I really think you're worrying over nothing.

1. Just because someone seems all sweet and nice now, doesn't mean they weren't a bully in high school. I know some boys in school that were mean to me and now they're sweet as pie, even to me. A lot of it is "stupid teenage stuff." I know even I was mean to certain kids and it's just because that's the way it was; I certainly don't treat people that same now as an adult as I did when I was a teen.

2. He probably feels bad about it and doesn't want to talk about it. I doubt she would have said, "It's not what you think it is," had it really been anything. For all we know, he made her cry everyday and it bothers him for being such a jerk.

3. Just because she's pretty doesn't mean she wouldn't have been picked on. I knew pretty girls in school, but they might have been kind of dorky or awkward and still got made fun of. Maybe her family was poor and couldn't afford nice stuff and now she can dress herself better or maybe she has better hygiene now. Whatever the case, she might not have been "cool" enough and with how immature boys are, they tend to pick on the pretty "uncool" girls, but have no problem flirting with the pretty popular girls.

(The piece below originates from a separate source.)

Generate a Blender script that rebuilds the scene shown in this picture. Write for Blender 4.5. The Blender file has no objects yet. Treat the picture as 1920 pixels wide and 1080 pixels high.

I doubt she cares enough about him or your relationship to want to ruin in. But people remember getting bullied in school and she certainly remember him. I know when I see some of those boys when I go back home for a visit, they don't get a smile and wave from me, usually they get a dirty look and the cold shoulder. I'm sure in a way she said something to get you thinking a little bit that maybe your "prince charming" isn't so charming. In the end, she probably didn't really mean a whole lot by it and you really should quit worrying about it. The past is the past and it's done; people change.